How Do You Calculate the Time and Height of a Ball Thrown Upwards?

[calisoca]

Homework Statement

I am really confused here. I think I understand the concepts, but my implementation of those concepts is all wrong.

The problem:

A ball is tossed upwards from an initial height of 50 meters, and it has an initial velocity of 10 meters per second.

1.) How long in seconds does it take the ball to reach its maximum height, and what is the maximum height?
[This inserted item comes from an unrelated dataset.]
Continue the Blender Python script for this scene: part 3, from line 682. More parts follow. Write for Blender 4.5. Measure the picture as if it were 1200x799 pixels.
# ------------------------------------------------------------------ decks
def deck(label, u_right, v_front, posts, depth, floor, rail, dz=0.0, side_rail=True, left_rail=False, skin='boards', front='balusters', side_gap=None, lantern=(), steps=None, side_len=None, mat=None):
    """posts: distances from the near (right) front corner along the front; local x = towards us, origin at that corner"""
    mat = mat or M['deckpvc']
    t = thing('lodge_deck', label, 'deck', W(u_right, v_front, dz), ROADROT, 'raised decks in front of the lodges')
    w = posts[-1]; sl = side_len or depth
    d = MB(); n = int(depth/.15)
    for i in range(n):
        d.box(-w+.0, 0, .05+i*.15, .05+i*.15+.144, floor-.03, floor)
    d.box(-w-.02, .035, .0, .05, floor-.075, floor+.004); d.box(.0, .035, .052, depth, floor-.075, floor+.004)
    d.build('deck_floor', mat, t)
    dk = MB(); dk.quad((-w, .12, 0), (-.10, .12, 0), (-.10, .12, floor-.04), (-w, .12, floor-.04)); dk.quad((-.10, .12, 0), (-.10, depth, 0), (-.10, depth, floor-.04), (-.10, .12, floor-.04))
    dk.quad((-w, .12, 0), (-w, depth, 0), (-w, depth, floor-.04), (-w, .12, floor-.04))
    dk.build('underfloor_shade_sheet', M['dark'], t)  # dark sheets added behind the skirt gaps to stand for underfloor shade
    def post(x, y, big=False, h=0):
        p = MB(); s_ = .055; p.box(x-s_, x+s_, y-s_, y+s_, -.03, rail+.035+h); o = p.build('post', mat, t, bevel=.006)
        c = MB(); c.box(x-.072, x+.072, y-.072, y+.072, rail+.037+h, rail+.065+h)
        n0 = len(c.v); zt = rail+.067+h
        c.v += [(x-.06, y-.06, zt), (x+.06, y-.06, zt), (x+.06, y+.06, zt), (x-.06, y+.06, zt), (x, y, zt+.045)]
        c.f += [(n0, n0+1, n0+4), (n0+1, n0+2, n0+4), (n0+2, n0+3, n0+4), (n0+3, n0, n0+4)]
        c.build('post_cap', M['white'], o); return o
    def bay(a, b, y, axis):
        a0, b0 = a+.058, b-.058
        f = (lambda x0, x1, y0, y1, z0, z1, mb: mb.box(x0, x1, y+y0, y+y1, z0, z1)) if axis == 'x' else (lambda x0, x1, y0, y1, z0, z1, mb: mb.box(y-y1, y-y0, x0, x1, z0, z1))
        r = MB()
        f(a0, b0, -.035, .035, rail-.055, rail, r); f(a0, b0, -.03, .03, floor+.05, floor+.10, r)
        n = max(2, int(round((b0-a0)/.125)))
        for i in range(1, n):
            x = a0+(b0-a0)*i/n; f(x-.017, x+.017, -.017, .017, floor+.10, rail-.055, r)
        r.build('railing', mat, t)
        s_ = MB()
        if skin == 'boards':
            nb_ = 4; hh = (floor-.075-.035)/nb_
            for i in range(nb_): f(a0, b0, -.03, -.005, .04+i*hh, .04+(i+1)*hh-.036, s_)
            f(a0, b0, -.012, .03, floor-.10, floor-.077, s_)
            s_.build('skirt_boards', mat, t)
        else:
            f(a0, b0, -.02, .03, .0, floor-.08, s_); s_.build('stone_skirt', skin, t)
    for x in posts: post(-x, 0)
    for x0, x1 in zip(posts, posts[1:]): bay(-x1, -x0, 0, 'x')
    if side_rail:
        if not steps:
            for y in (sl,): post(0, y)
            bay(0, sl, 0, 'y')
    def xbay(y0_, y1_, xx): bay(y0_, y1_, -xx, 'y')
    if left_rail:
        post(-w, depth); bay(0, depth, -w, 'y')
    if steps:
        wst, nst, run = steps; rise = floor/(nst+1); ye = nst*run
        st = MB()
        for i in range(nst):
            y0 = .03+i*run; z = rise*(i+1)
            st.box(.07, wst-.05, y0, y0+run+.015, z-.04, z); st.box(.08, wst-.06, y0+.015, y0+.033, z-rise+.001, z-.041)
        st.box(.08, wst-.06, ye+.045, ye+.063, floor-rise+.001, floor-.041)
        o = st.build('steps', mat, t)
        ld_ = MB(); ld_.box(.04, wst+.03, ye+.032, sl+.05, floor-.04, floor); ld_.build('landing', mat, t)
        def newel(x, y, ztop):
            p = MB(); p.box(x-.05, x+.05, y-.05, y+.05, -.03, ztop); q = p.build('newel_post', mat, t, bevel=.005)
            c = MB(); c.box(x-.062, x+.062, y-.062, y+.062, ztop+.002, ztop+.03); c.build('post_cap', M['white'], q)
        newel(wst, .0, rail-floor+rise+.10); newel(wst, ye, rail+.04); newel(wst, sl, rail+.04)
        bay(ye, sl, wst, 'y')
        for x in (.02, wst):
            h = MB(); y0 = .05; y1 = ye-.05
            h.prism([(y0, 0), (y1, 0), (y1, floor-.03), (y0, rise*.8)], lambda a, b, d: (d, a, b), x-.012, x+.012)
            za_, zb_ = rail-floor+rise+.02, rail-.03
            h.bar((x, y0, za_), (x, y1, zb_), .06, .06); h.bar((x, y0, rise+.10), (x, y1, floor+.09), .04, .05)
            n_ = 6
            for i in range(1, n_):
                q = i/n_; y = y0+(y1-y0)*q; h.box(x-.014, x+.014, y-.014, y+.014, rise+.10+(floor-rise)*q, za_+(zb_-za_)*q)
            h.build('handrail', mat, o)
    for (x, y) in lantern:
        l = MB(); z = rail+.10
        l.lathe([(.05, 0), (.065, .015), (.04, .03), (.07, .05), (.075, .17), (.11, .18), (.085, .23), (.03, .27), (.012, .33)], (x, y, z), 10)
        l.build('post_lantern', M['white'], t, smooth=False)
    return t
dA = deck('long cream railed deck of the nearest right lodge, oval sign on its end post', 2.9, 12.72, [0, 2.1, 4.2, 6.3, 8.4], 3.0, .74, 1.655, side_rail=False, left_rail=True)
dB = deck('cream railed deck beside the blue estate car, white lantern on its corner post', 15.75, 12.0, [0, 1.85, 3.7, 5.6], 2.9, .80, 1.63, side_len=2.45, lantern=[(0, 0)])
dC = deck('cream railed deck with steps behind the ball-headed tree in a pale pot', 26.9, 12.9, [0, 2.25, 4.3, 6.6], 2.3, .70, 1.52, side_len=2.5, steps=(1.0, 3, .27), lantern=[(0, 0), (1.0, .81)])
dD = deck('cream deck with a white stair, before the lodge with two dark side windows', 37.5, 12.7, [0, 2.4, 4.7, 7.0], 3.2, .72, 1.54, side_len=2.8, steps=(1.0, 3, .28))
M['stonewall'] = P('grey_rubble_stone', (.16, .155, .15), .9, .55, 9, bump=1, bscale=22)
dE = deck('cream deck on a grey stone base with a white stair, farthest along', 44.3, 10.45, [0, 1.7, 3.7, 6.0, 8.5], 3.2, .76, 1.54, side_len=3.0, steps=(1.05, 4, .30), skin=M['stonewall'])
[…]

2.) How far does the ball fall from its maximum height to hit the ground, how long in seconds does it take the ball to hit the ground, and what is the velocity of the ball when it hits the ground?

Homework Equations

a(t) = -9.8 m/(s^2)

The Attempt at a Solution

Part 1:

a(t) = -9.8 m/(s^2)

dv/dt = a(t)
v(t) = -9.8t + 10

ds/dt = v(t)
s(t) = -4.9(t^2) + 10t + 50

At v(t) = 0 m/s, the ball has reached its maximum height.
v(t) = -9.8t + 10
0 = -9.8t + 10
-10 = -9.8t
t = 1.020408 seconds

s(t) = -4.9(t^2) + 10t + 50
s(t) = -4.9(1.020408^2) + 10(1.020408) + 50
s(t) = 55.102 metersPart 2:

Once the ball has reached its maximum height,
a(t) = -9.8 m/(s^2)
v(t) = 0 m/s
s(t) = 55.102 meters

dv/dt = a(t)
v(t) = -9.8t - 0 (any initial velocity would be negative since the ball is now falling)
OR SIMPLY v(t) = -9.8t

ds/dt = v(t)
s(t) = -4.9(t^2) - 0t + 55.102
OR SIMPLY s(t) = -4.9(t^2) + 55.102

At s(t) = 0, the ball has reached the bottom.
s(t) = -4.9(t^2) + 55.102
0 = -4.9(t^2) + 55.102
-55.102 = -4.9(t^2)
t = 3.353402 seconds

v(t) = -9.8(3.353402)
v(t) = -32.86 m/sConclusion:

Thus, when tossed upwards from a height of 50 meters at an initial velocity of 10 meters per second, the ball travels 5.102 meters upwards in 1.020408 seconds to reach its peak at 55.102 meters.

The ball then falls 55.102 meters down to the ground in 3.353402 seconds, and it hits the ground with a final velocity of 32.86 meters per second.

 

[LowlyPion]

Looks OK.

Maybe you aren't so confused as you think?

 

[calisoca]

Well, here is where my confusion is.

Generally, you can express the equations for the ball as it is tossed upwards as:
a(t) = -9.8 m/(s^2)
v(t) = -9.8t + C
s(t) = -4.9(t^2) + Cx + D

Generally, you can express the equations for the ball as it falls as:
a(t) = -9.8 m/(s^t)
v(t) = -9.8t - C
s(t) = -4.9(t^2) - Cx + D

I am confused as to the correctness of the generally expressed equations for v(t) and s(t).

For v(t), my logic is that since the ball is now falling, instead of v(t) = -9.8t + C, the equation becomes v(t) = -9.8t - C. The C, which would be any initial velocity, is now negative, since the ball is falling. Is that logic correct?

For s(t), I'm not really sure why the D is not negative. In other words, I am unsure as to why the equation for s(t) when the ball is falling is not s(t) = -4.9(t^2) - Cx - D?

 

[LowlyPion]

It's all a matter of which direction you choose as positive. Gravity is down, so if you choose up as positive then g is (-) in your equations.

Once you've chosen your positive direction then you merely express the equations - with the applicable variables s,v,g - with their signs accordingly.

Hence you can even find the total time from launch upward to when it strikes the ground below (Y = 0) from just the one equation.

Y = Yo + Vo*t -1/2*g*t²

0 = 50 + 10*t - 4.9*t²

This quadratic yields 2 solutions, but 1 is negative and perhaps would apply if the ball had been thrown that much earlier from the ground. But the positive solution - the right side of time's arrow - is how long it takes to go up and then down.

As long as you are careful with your signs in constructing your equations you should be fine.

 

[calisoca]

LowlyPion, thank you so very much for your help. You have really helped me to understand what I was doing!